**DATA ENTRIES**

******************************

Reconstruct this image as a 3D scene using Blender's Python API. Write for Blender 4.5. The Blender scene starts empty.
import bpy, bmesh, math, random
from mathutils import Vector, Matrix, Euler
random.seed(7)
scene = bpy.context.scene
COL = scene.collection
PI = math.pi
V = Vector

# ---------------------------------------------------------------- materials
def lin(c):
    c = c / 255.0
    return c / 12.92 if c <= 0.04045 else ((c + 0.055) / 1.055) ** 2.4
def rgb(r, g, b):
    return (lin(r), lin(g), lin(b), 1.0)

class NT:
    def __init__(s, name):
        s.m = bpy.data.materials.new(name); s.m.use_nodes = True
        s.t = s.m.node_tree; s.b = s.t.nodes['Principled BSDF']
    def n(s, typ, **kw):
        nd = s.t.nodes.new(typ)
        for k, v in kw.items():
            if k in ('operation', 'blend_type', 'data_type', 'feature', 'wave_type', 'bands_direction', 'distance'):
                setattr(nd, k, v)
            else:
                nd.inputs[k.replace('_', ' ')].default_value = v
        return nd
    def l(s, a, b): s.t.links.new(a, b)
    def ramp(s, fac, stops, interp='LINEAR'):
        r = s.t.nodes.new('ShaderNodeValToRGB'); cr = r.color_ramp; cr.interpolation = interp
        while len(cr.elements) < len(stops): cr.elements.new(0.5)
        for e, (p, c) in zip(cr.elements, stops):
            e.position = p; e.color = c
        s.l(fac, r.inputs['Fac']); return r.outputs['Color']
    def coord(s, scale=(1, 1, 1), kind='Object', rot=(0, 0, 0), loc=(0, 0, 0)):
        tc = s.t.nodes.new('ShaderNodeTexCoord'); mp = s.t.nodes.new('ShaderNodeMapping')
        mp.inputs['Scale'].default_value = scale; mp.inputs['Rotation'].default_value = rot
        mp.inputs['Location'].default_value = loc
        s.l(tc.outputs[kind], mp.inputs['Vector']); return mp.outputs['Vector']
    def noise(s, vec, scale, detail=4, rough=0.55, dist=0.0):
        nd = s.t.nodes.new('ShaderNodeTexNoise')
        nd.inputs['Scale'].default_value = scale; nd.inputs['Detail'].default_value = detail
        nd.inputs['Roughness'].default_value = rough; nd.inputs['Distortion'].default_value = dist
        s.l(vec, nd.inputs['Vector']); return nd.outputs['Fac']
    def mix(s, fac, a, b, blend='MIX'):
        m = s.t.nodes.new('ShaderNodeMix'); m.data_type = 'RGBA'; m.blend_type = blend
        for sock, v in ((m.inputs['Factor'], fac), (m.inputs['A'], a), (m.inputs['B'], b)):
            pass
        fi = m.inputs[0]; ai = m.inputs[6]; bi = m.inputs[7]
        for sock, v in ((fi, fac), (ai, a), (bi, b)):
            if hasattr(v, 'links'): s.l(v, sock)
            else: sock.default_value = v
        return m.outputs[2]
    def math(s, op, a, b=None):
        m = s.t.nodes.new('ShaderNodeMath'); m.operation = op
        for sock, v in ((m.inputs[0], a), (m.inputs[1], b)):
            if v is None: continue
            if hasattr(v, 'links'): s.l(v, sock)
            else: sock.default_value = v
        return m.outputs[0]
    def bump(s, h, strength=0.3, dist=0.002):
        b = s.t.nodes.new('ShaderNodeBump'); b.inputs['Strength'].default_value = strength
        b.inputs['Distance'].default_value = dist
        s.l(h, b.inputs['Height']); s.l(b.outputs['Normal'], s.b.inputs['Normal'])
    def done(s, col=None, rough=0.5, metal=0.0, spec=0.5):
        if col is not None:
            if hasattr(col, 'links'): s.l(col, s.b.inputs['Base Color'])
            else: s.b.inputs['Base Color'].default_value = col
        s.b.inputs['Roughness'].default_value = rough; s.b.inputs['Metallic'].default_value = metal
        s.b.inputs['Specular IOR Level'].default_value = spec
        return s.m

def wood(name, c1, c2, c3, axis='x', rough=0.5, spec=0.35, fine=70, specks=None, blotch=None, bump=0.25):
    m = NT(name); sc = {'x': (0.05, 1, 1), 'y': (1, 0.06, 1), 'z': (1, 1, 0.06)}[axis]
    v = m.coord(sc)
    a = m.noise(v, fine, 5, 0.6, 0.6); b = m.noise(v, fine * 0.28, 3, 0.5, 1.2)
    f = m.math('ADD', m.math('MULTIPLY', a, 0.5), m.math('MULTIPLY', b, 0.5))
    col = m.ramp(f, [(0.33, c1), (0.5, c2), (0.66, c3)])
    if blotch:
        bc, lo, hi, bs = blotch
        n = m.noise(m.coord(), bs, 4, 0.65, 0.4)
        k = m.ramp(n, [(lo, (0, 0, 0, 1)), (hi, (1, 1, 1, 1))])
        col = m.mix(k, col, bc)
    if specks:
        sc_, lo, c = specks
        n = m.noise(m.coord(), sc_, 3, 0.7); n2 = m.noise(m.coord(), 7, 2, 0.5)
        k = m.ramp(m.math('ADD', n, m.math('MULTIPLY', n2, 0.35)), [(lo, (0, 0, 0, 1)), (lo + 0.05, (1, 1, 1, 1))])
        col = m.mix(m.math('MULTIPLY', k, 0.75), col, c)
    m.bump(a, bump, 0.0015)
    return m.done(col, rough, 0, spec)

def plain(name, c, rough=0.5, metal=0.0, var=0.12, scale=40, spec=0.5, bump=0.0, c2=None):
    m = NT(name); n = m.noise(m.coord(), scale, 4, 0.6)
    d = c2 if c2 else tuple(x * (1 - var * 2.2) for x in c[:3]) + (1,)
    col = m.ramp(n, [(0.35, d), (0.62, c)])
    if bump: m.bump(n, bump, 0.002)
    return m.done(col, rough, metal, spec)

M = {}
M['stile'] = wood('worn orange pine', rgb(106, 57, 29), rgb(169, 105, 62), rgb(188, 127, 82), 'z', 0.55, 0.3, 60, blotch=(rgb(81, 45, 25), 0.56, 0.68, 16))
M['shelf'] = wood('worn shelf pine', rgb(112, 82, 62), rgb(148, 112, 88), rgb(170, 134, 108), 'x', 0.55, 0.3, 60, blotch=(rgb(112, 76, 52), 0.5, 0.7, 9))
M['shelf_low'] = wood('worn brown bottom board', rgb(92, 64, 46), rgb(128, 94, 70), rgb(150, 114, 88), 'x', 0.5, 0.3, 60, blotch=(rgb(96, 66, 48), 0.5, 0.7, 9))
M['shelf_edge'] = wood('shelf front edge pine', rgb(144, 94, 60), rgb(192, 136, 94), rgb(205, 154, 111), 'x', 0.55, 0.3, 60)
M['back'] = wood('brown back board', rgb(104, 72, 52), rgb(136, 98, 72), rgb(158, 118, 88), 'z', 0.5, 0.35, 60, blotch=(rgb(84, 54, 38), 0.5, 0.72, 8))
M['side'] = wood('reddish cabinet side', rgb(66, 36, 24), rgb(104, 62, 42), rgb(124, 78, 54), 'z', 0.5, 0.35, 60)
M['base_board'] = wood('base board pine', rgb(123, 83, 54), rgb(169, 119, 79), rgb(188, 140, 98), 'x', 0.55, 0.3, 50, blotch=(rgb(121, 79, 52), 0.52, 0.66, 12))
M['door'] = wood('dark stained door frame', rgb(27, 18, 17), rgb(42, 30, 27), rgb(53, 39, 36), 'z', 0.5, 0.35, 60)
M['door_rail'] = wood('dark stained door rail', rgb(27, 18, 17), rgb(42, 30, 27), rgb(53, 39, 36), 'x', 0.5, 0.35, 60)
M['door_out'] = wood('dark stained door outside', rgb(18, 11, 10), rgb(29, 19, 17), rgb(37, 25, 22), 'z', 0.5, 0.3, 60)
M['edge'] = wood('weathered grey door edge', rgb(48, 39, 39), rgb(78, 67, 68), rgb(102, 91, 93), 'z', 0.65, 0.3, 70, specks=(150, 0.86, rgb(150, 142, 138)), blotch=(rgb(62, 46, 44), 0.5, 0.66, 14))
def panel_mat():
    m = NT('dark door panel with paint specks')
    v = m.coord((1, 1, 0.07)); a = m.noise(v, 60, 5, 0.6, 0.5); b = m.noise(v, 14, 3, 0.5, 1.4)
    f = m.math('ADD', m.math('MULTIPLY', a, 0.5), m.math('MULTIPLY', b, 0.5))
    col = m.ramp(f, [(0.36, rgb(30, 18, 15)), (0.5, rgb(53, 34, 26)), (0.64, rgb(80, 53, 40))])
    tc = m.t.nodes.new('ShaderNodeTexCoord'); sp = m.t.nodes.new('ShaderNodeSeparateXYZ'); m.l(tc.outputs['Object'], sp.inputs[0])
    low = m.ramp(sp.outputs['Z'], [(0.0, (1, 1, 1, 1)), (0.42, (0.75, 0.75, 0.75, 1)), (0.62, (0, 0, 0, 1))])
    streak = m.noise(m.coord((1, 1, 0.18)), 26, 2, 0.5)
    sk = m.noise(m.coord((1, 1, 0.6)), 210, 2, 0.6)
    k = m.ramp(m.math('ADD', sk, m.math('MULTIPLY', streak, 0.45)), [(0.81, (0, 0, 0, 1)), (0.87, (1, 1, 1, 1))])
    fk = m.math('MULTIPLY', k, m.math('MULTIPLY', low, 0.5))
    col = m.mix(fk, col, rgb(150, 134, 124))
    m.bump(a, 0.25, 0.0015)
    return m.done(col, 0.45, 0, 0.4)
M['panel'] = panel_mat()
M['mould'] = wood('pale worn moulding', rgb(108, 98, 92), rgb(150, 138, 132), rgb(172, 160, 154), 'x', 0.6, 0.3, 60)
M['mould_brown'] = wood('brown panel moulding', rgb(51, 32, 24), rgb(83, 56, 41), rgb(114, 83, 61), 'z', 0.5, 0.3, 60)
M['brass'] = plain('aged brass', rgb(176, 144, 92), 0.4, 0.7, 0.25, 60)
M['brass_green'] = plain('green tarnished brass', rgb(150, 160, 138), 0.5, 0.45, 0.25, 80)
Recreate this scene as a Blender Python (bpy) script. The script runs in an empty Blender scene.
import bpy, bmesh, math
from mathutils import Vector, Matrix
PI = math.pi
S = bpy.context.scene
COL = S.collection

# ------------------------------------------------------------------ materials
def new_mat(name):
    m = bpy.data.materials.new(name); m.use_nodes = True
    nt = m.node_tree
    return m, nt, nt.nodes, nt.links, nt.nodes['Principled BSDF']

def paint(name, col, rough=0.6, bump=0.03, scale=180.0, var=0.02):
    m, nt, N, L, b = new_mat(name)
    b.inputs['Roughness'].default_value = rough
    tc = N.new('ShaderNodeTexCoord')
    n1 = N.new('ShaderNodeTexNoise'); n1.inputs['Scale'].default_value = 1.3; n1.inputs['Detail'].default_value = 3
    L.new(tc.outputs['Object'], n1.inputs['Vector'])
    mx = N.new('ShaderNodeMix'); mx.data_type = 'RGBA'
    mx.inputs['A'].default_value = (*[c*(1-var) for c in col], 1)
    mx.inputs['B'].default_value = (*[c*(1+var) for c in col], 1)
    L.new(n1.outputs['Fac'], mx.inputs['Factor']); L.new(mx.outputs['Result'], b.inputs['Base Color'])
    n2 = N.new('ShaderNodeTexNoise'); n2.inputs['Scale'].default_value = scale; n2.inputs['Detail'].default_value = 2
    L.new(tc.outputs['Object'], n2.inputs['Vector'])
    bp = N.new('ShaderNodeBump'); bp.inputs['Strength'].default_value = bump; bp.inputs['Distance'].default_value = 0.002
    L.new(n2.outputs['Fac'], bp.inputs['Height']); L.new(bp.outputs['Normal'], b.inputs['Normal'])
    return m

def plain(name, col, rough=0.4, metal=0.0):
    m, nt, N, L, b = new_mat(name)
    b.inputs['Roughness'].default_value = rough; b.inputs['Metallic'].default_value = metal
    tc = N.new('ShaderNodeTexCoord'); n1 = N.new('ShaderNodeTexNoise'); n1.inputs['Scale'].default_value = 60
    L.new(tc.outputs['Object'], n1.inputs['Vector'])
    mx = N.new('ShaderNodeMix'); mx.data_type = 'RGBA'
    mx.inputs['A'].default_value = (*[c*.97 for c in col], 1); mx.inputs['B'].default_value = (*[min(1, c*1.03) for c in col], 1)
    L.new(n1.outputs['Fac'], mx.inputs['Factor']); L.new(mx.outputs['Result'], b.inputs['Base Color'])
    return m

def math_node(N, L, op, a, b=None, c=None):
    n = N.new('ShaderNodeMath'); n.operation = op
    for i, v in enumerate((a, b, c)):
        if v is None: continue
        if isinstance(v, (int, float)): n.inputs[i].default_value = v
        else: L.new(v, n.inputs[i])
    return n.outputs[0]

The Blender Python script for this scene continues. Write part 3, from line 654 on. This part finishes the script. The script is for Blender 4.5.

******************************

**WHAT YOU HAVE TO DO**
Repeat the material word for word from its opening line up to and including the line containing "return (lin(r), lin(g), lin(b), 1.0)".

**EXERCISE SOLUTION**
Reconstruct this image as a 3D scene using Blender's Python API. Write for Blender 4.5. The Blender scene starts empty.
import bpy, bmesh, math, random
from mathutils import Vector, Matrix, Euler
random.seed(7)
scene = bpy.context.scene
COL = scene.collection
PI = math.pi
V = Vector

# ---------------------------------------------------------------- materials
def lin(c):
    c = c / 255.0
    return c / 12.92 if c <= 0.04045 else ((c + 0.055) / 1.055) ** 2.4
def rgb(r, g, b):
    return (lin(r), lin(g), lin(b), 1.0)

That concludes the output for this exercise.